I remember being really excited as a child when it rained (given Oman's dry climate, even darkening clouds, although temporary, made one extremely joyous. I remember the Omani kids dancing out in the rain, and us coming back from school gleefully jumping into the puddles of water.)
Challenged in terms of grammar and vocabulary, I remember once excitedly telling my 6th grade class teacher, Mr. Chand, "Sir, it is raining hardly." He suppressed an amused smile and explained why "hardly" in this context would be inappropriate. "To describe heavy rain, you could say 'It is raining cats and dogs'." And while I had no clue how cats and dogs falling from heaven could denote heavy rain, in my gleeful state, I accepted it immediately.
Years later, I discovered that that's an expression hardly ever used. And I decided to look it up, to see how it came into being. Every idiom has an interesting story.

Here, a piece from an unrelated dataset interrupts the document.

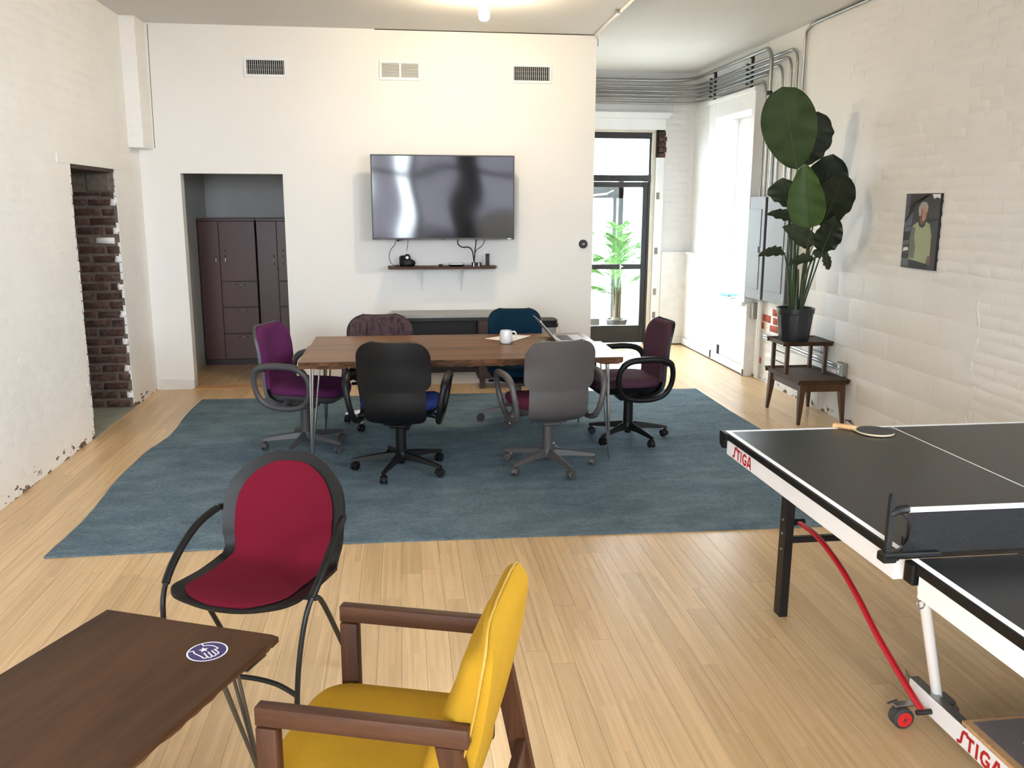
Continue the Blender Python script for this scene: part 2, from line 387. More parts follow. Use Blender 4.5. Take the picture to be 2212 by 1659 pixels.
# ------------------------------------------------------------------ the setting
XL, XR, YB, YF, H = -2.30, 3.53, 8.45, -3.0, 3.25
YA = 10.65                      # far wall of the entry alcove
XP = 1.83                       # end of the drywall partition
def project(p):
    q = Vector(p)-Vector((0, 0, EYE)); z = q.dot(fw)
    if z < .1: return None
    return 1106+F_PX*q.dot(rt)/z, 829.5-F_PX*q.dot(up)/z, z
def inframe(p):
    a = project(p); return a is not None and -40 < a[0] < 2252 and -40 < a[1] < 1700

floor = struct('floor', MB().box(-3.9, 3.9, YF-.2, YA+.05, -.15, -.0125), 'floor_gap', 'pale bamboo plank floor')
PW, PL = .0945, 1.83
pm = MB().box(-PW/2+.0005, PW/2-.0005, 0, PL-.001, -.0125, 0).build('plank', 'bamboo').data
bpy.data.objects.remove(bpy.data.objects['plank'], do_unlink=True)
cand = []
row = 0; x = XL+PW/2
while x < XR+.02:
    y = YF-.1-random.random()*PL
    while y < YA:
        if not (x > XP+.1 or y < YB+1.3): y += PL; continue
        sc = 0.0
        for i in range(10):
            yy = y+PL*(i+.5)/10
            if -1.72 < x < 2.72 and 4.36 < yy < 7.9: continue
            if inframe((x, yy, 0)) and (yy < YB or x > XP or -1.96 < x < -1.06):
                sc += 1/((yy*yy+x*x+3)*max(.5, math.hypot(x, yy)))
        cand.append((sc, x, y)); y += PL
    x += PW
cand.sort(reverse=True)
seen = [c for c in cand if c[0] > 0][:300]; rest = cand[len(seen):]
for s, x, y in seen: link('plank', pm, floor, loc=(x, y, 0))
mb = MB()
for s, x, y in rest: mb.box(x-PW/2+.0004, x+PW/2-.0004, y, min(y+PL-.0009, YA), -.0125, 0)
mb.build('planks_beyond', 'bamboo', floor, kind='stuff')

ceiling = struct('ceiling', MB().box(-4.0, 3.9, YF-.2, YA+.3, H, H+.2), 'ceiling_paint', 'grey-white painted ceiling')

# --- brick meshes: shared variants, face towards +X, u along Y, v along Z, centred
def brick_variants(name, L, Hh, d, n, mat, jit=.004, inset=.006, sink=-.0003):
    out = []
    for _ in range(n):
        J = lambda a: random.uniform(-a, a)
        o = [(-L/2+J(jit/2), -Hh/2+J(jit/2)), (L/2+J(jit/2), -Hh/2+J(jit/2)), (L/2+J(jit/2), Hh/2+J(jit/2)), (-L/2+J(jit/2), Hh/2+J(jit/2))]
        k = [(a-math.copysign(inset*random.uniform(.6, 2.2), a), b-math.copysign(inset*random.uniform(.5, 1.4), b)) for a, b in o]
        dd = [d+J(d*.35) for _ in range(4)]
        vs = [(sink, a, b) for a, b in o]+[(dd[i]*.45, (a*.3+k[i][0]*.7), (b*.3+k[i][1]*.7)) for i, (a, b) in enumerate(o)]+[(dd[i], a*.94, b*.9) for i, (a, b) in enumerate(k)]
        fs = [(i, (i+1) % 4, 4+(i+1) % 4, 4+i) for i in range(4)]+[(4+i, 4+(i+1) % 4, 8+(i+1) % 4, 8+i) for i in range(4)]+[(8, 9, 10, 11)]
        me = bpy.data.meshes.new(name); me.from_pydata(vs, [], fs); me.materials.append(MATS[mat])
        me.polygons.foreach_set('use_smooth', [True]*len(me.polygons)); me.update(); out.append(me)
    return out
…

While there are quite a few explanations relating to Norse mythology and medieval superstitions, one, however inaccurate, that stuck in my mind was the simple explanation that cats and dogs sought shelter in the thatched roofs during a storm, and during heavy rain were washed out. For more information, please check this link.
The excitement that rain brings with its first showers and ensuing petrichor is so deeply entrenched in me, that the perpetually wet weather of Bangalore has barely done anything to diminish it. This post follows a "raining cats and dogs" moment, quite welcome after the dry spell that Bangalore went through.
Dear Mr. Chand, so many fond memories from that particular year:
- The first time I heard of Darjeeling (I still associate it with the horror story he once related in class, on his birthday, when we insisted he not teach that day).
- Beginning of the year, when he captured my young heart with "Teachers are your second parents."
- Raining cats and dogs
- Mr. Chand was the person I'd run up to when my desk mate troubled me. At the start of the school year, he insisted on a boy and girl at each desk, to encourage intermingling. And also desk rotation, so everyone gets a chance to sit right at the front. I had a real brat as a desk mate. When I get up to answer, just before I sit, he would pull out my chair...I've fallen down in quite compromising positions throughout the year. But the thing is, we were also best buddies. I'd complain to Mr. Chand, my desk mate would apologize, and all would be forgiven.